Incident
On 26 September 1983, Stanislav Petrov, a lieutenant colonel in the Soviet Air Defence Forces, was the officer on duty at the Serpukhov-15 bunker near Moscow which housed the command center of the Soviet early warning satellites, code-named Oko. Petrov's responsibilities included observing the satellite early warning network and notifying his superiors of any impending nuclear missile attack against the Soviet Union. If notification was received from the early warning systems that inbound missiles had been detected, the Soviet Union's strategy was an immediate nuclear counter-attack against the United States (launch on warning), specified in the doctrine of mutual assured destruction.
Shortly after midnight, the bunker's computers reported that one intercontinental ballistic missile was heading toward the Soviet Union from the U.S. Petrov considered the detection a computer error, since a United States first-strike nuclear attack would be likely to involve hundreds of simultaneous missile launches in order to disable any Soviet means for a counterattack. Furthermore, the satellite system's reliability had been questioned in the past. Petrov dismissed the warning as a false alarm, though accounts of the event differ as to whether he notified his superiors or not after he concluded that the computer detections were false and that no missile had been launched. Later, the computers identified four additional missiles in the air, all directed towards the Soviet Union. Petrov again suspected that the computer system was malfunctioning, despite having no other source of information to confirm his suspicions.
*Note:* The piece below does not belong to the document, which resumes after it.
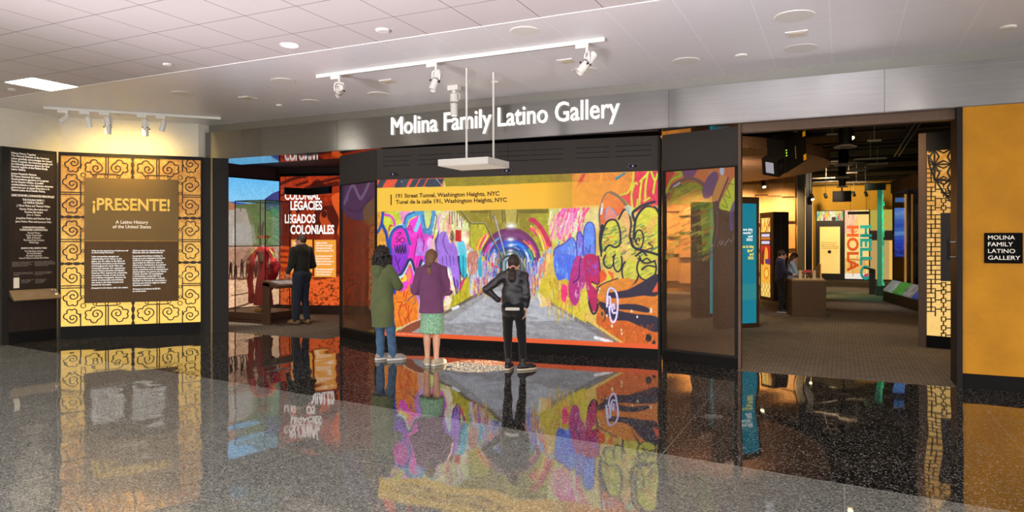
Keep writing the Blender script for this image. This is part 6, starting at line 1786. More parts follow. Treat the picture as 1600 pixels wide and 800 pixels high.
C0, C1 = (1.08, 22.5), (1.67, 19.3)
dc = wall_root('display_case', C0, C1, 'dark glass display case with a sloping strip of colour panels behind the lattice post', 'display case')
CL = math.dist(C0, C1)
MB().box(0, CL, 0.0, 0.95, 0, 0.28).build('base', M_KIOSKD, dc)
MB().box(0, CL, 0.90, 0.95, 0.28, 3.4).box(0, 0.04, 0.27, 0.90, 0.28, 3.05).build('back', mat('case_back', '#141312', 0.6), dc)
MB().box(0, CL, 0.20, 0.95, 3.05, 3.4).build('canopy', M_KIOSKD, dc)
for a, b, c, c2 in ((0.02, 0.9, '#b8c4c0', '#6f7a78'), (0.95, 1.85, '#4fae4a', '#2f7a30'), (1.9, 2.7, '#aeb0ae', '#5c5e5c'), (2.75, 3.22, '#3a56a8', '#2a3a80')):
    MB().add([(a, 0.0, 0.32), (b, 0.0, 0.32), (b, 0.235, 0.60), (a, 0.235, 0.60), (a, 0.02, 0.28), (b, 0.02, 0.28), (b, 0.236, 0.56), (a, 0.236, 0.56)],
             [(0, 1, 2, 3), (7, 6, 5, 4), (0, 4, 5, 1), (1, 5, 6, 2), (2, 6, 7, 3), (3, 7, 4, 0)]).build('graphic_panel', mat('panel_' + c[1:], c, 0.4, col2=c2, vscale=5, emit=0.35), dc)
MB().box(0, 0.03, 0.24, 0.27, 0.28, 3.4).box(1.55, 1.57, 0.24, 0.27, 0.6, 3.05).box(CL - 0.03, CL, 0.24, 0.27, 0.28, 3.4).build('posts', M_KIOSKD, dc)
MB().box(0.03, CL - 0.03, 0.25, 0.258, 0.6, 3.05).build('pane', glass_mat('dark_case_glass', (0.86, 0.88, 0.88), 0.06), dc)
un = Vector((C1[0] - C0[0], C1[1] - C0[1], 0)).normalized(); inn = Vector((-un.y, un.x, 0))
def case_pt(px, py, off):
    Q0 = Vector((*C0, 0)) + inn * off; Q1 = Vector((*C1, 0)) + inn * off
    return on_wall(px, py, (Q0.x, Q0.y), (Q1.x, Q1.y))
E0 = Vector((*C0, 0)) + inn * 0.27 + un * 0.075; E1 = Vector((*C0, 0)) + inn * 0.90 + un * 0.075
E_ = W((E0.x, E0.y), (E1.x, E1.y))
s0, za = E_(1397.5, 325); s1, zb = E_(1413.5, 401.5)
s0 = max(s0, 0.0)
sea = wall_root('sea_screen', (E0.x, E0.y), (E1.x, E1.y), 'tall blue screen of sea and sky inside the dark display case', 'screen')
cv = Canvas(60, 160, lambda x, y: (x / 60, y / 160), (70, 130, 230)).at(0, 0, 1)
for i, c in enumerate([(96, 150, 236), (120, 172, 244), (88, 144, 232), (60, 116, 220), (36, 92, 206), (60, 120, 222), (110, 166, 246), (50, 110, 226), (24, 84, 220), (16, 70, 206), (20, 60, 190), (10, 44, 150)]):
    cv.poly([(0, i * 13), (60, i * 13 - 3), (60, i * 13 + 17), (0, i * 13 + 16)], c, smooth=False)
cv.streaks((0, 120, 60, 158), [(90, 150, 240), (6, 30, 110), (40, 100, 220)], 40, 2.2, 1, 3, 0.7, slant=6)
cv.grain(8, 0.15)
MB().box(s0, s1 + 0.03, 0.0, 0.034, 0.285, za + 0.03).build('screen_frame', M_BLACK, sea)
MB().box(s0 + 0.02, s1, -0.01, 0.0, E_(1400, 316)[1], E_(1400, 309)[1]).build('small_display', glow('pale_blue_screen', '#5f9cf0', 0.9), sea)
picture('display', cv, sea, screen_mat('sea_light', 1.5), s0, s1, zb, za, -0.004)
for px0, px1, py0, py1, c, c2, lab in ((1413.5, 1419, 345, 380, '#6a5142', '#42352c', 'small brown banner right of the blue sea screen'),):
    s0, za = case_pt(px0, py0, 0.52); s1, zb = case_pt(px1, py1, 0.52)
    b = wall_root('hanging_banner', tuple((Vector((*C0, 0)) + inn * 0.52)[:2]), tuple((Vector((*C1, 0)) + inn * 0.52)[:2]), lab, 'banner')
    MB().box(s0, s1, -0.008, 0.008, zb, za).build('cloth', mat('banner_' + c[1:], c, 0.7, col2=c2, vscale=6, emit=0.25), b)
    MB().box((s0 + s1) / 2 - 0.01, (s0 + s1) / 2 + 0.01, -0.008, 0.008, za, 3.05).build('hanger', M_KIOSKD, b)
s0, za = case_pt(1388.5, 385, 0.6)
mq = root('bust_mannequin', Vector((*C0, 0.281)) + un * 0.95 + inn * 0.68, 0, 'grey headed bust form at the far end of the dark display case', 'mannequin')
MB().lathe([(0.16, 0.0), (0.16, 0.03), (0.05, 0.06), (0.05, 0.40), (0.15, 0.44), (0.20, 0.7), (0.24, 0.95), (0.20, 1.05), (0.07, 1.10), (0.06, 1.16), (0.09, 1.22), (0.11, 1.32), (0.08, 1.42), (0.02, 1.45)], n=20).build('form', mat('grey_form', '#6a665e', 0.6), mq, smooth=True)

# ------------------------------------------------------------------ backlit geometric lattice by the right jamb
Q0, Q1 = (1.13, 12.93), (2.73, 12.45)
Q_ = W(Q0, Q1)
ql = wall_root('geometric_lattice_panel', Q0, Q1, 'tall narrow golden lit panel with black geometric lattice beside the right entrance jamb', 'lit panel')
q0, q1 = Q_(1448.3, 400)[0], 1.60
qz0, qz1 = 0.19, 3.13
MB().box(0, q0, -0.04, 0.12, 0, 3.42).build('post', M_BROWN, ql, bevel=0.003)
MB().box(q0, q1, -0.03, 0.12, 0, qz0).build('plinth', M_BLACK, ql)
MB().box(q0, q1, -0.03, 0.12, qz1, 3.42).build('head_panel', M_BRONZE, ql)
MB().box(q0, q1, 0.0, 0.06, qz0, qz1).build('backlit_sheet', backlit('amber_backlight', '#c07a18', '#ffd27a', 0.9, 0.0, 3.0), ql)
li = MB()
def bar(pts, sc, x0, y0, w=0.016):
    q = [Q_(x0 + u / sc, y0 + v / sc) for u, v in pts]
    q = [(min(max(a, q0), q1), b) for a, b in q]
    li.ribbon(q, w, -0.028, 0.0)
za_ = (5.333, 1320, 180)
for pts in ([(748, 282), (748, 548)], [(748, 285), (786, 345), (748, 412), (708, 350), (748, 285)], [(748, 412), (825, 380), (886, 408), (825, 442), (748, 412)], [(748, 412), (886, 408)],
            [(762, 545), (825, 512), (886, 542), (825, 580), (762, 545)], [(762, 545), (886, 542)], [(758, 285), (825, 315), (886, 283)], [(886, 296), (858, 345), (886, 402)], [(886, 416), (858, 478), (886, 538)],
            [(886, 552), (858, 605), (886, 664)], [(696, 330), (704, 400), (724, 470), (762, 545), (820, 640), (886, 722)], [(700, 410), (748, 412)], [(748, 412), (790, 480), (762, 545)], [(700, 310), (748, 285)],
            [(696, 372), (748, 412)], [(820, 645), (886, 690)], [(820, 645), (886, 652)], [(845, 690), (886, 660)], [(726, 470), (748, 412)]):
    bar(pts, *za_, w=0.024)
zb_ = (4.0, 1370, 280)
for i in range(-4, 14):
    v = 50 + 57.6 * i
    def ok(u, vv): return True
    for (ua, ub) in ((341, 367),):
        if v < -115: continue
        bar([(ua, v), (ub, v), (ub, v + 27), (ua, v + 27), (ua, v)], *zb_)
        bar([(314, v), (341, v)], *zb_); bar([(314, v + 27), (354, v + 27)], *zb_)
        bar([(367, v + 27), (367, v + 57.6)] if i % 2 else [(341, v + 27), (341, v + 57.6)], *zb_)
        if v > 640 or v < 190:
            bar([(367, v + 13), (405, v + 13)], *zb_)
        else:
            bar([(354, v + 27), (400, v + 27)], *zb_); bar([(367, v), (400, v)], *zb_)
for v in (-60, 0, 60, 120, 165, 645, 690, 745, 800, 860, 915, 960):
    if v < 0: continue
    bar([(405, v), (432, v), (432, v + 27), (405, v + 27), (405, v)], *zb_)
    bar([(432, v + 14), (474, v + 14)], *zb_); bar([(418, v + 27), (418, v + 52)], *zb_)
li.build('lattice', mat('lattice_black', '#1c1209', 0.5), ql)
s0, za = Q_(1470.5, 333); _, zb = Q_(1470.5, 439)
MB().box(s0, q1, -0.045, -0.02, zb, za).build('dark_board', mat('dark_plaque', '#2a211c', 0.5), ql)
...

The Soviet Union's land radar was incapable of detecting missiles beyond the horizon, and waiting for it to positively identify the threat would limit the Soviet Union's response time to minutes.
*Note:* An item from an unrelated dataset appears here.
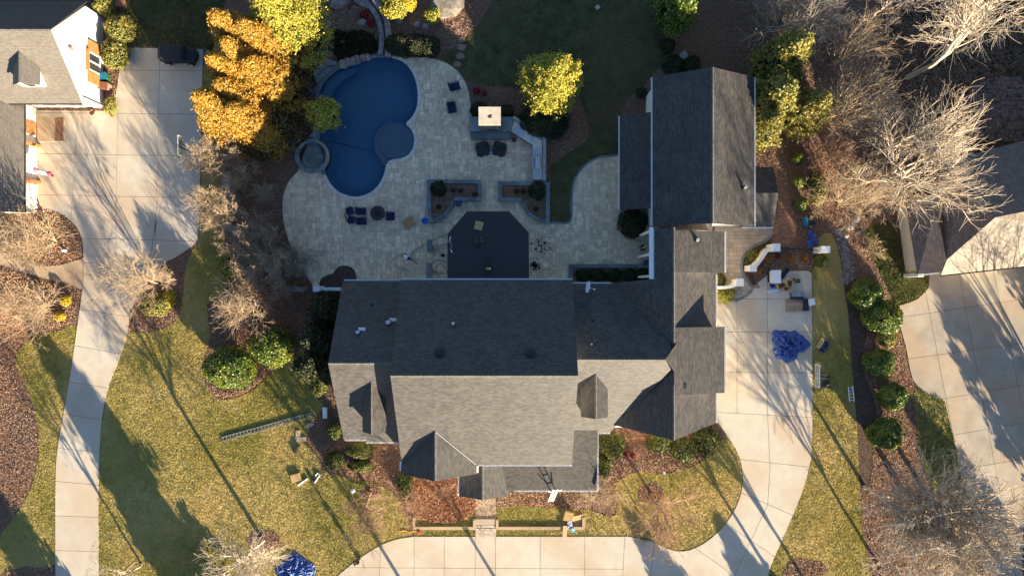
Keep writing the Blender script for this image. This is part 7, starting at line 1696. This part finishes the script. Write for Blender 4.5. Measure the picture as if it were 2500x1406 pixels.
p = W(1024, 1296); mb = MB(); mb.lathe((p.x, p.y, .03), [(.15, 0), (.17, .25), (.05, .28)], 10); tag(mb.build('fuel_can', M_red), 'small red can at the end of the yellow hose', 'can')
# yellow nail gun and roof harness bracket
p = W(1190, 656, 4.9); t = thing('nail_gun', 'yellow nail gun lying on the veranda roof near the house wall', 'nail gun', (p.x, p.y, 4.72)); mb = MB(); mb.obox(Matrix.Translation((0, 0, .1)), .32, .2, .2); mb.build('body', M_yellow, t, world=False); mb = MB(); mb.tube((-.16, 0, .1), (-.75, .05, .05), .02, n=6); mb.build('hose', M_black, t, world=False); mb = MB(); mb.lathe((.24, 0, .02), [(.1, 0), (.1, .18), (.03, .2)], 10); mb.build('nose', M_trim, t, world=False)
t = thing('roof_bracket', 'black roof jack frame on the veranda roof behind the nail gun', 'bracket', (W(1190, 640, 4.7).x, W(1190, 640, 4.7).y, 4.5))
for dx in (-.25, .25): a, b_ = W(1190, 628, 4.6), W(1190, 680, 4.9); mb = MB(); mb.tube((a.x + dx, a.y, 4.52), (b_.x + dx, b_.y + .2, 4.82), .03, n=6); mb.build('rail', M_black, t)
# lights, ornaments, flag
def path_light(px, py, label, h=.8, r=.18):
    p = W(px, py); t = thing('path_light', label, 'lamp', (p.x, p.y, 0)); mb = MB(); mb.tube((0, 0, 0), (0, 0, h), .03, n=6); mb.build('post', M_iron, t, world=False); mb = MB(); mb.lathe((0, 0, h), [(r, 0), (r * .9, .05), (.02, .12)], 14); mb.build('lamp_shade', M_trim, t, world=False)
path_light(1618, 1150, 'white capped path light in the round lawn bed edge'); path_light(866, 1192, 'white round lamp at the foot of the reddish bare tree', .9, .26)
cord([(868, 1193), (880, 1197), (893, 1200), (899, 1193), (890, 1188)], .06, 'tangle of dark iron ornament beside the white round lamp', M_iron, 'iron_ornament', 'ornament', z=.3)
p = W(160, 612); mb = MB(); mb.lathe((p.x, p.y, 0), [(.15, 0), (.2, .1), (.12, .3), (.16, .45), (.08, .6), (.02, .64)], 12); tag(mb.build('garden_statue', M_trim), 'small white garden statue in the round bed of the multi-stem tree', 'statue')
p = W(86, 414, 2); t = thing('flag', 'pink and white windsock flag hanging from the neighbour garage post', 'flag', (p.x, p.y, 0)); mb = MB(); mb.tube((p.x - .3, p.y, 2.3), (p.x + .4, p.y - .1, 2.6), .02, n=6); mb.build('pole', M_trim, t)
vs = []; 
for i in range(9):
    for k in range(10): a = 2 * math.pi * k / 10; r = .3 * (1 - .25 * math.sin(i * .9) ** 2); vs.append((p.x + .2 + i * .21, p.y - .1 - i * .06 + r * math.cos(a), 2.35 + r * math.sin(a) - .08 * i * .5))
mb = MB(); mb.add(vs, [(i * 10 + k, i * 10 + (k + 1) % 10, (i + 1) * 10 + (k + 1) % 10, (i + 1) * 10 + k) for i in range(8) for k in range(10)], 0)
fo = mb.build('cloth', [M_pinkflag, M_trim], t); fo.data.polygons.foreach_set('material_index', [1 if 20 <= i < 60 else 0 for i in range(80)])
cord([(1303, 1276), (1308, 1273), (1314, 1277), (1326, 1280), (1334, 1283)], .03, 'grey garden rake lying in the grass behind the retaining wall', M_gutter_dk, 'rake', 'rake', z=.1)
# scattered debris on the patio right of the veranda
mb = MB(); rd = random.Random(12)
for k in range(70):
    x, y = rd.gauss(1318, 14), rd.gauss(600, 14); p = W(x, y); mb.obox(Matrix.Translation((p.x, p.y, .09)) @ Matrix.Rotation(rd.uniform(0, 3), 4, 'Z'), rd.uniform(.05, .25), rd.uniform(.03, .1), .03)
for k in range(40):
    x, y = rd.gauss(1307, 5), rd.gauss(648, 5); p = W(x, y); mb.obox(Matrix.Translation((p.x, p.y, .1)) @ Matrix.Rotation(rd.uniform(0, 3), 4, 'Z'), rd.uniform(.1, .35), rd.uniform(.05, .15), .05)
tag(mb.build('shingle_scraps', M_shirtd, kind='stuff'), 'dark torn shingle scraps scattered on the patio right of the veranda', 'debris')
It was subsequently determined that the false alarms had been created by a rare alignment of sunlight on high-altitude clouds and the satellites' Molniya orbits, an error later corrected by cross-referencing a geostationary satellite.
Petrov explained the influences in this decision included that he was informed a U.S. strike would be all-out so five missiles seemed an illogical start, that the launch detection system was new and in his view not yet wholly trustworthy, and that ground radars failed to pick up corroborative evidence even after minutes of delay.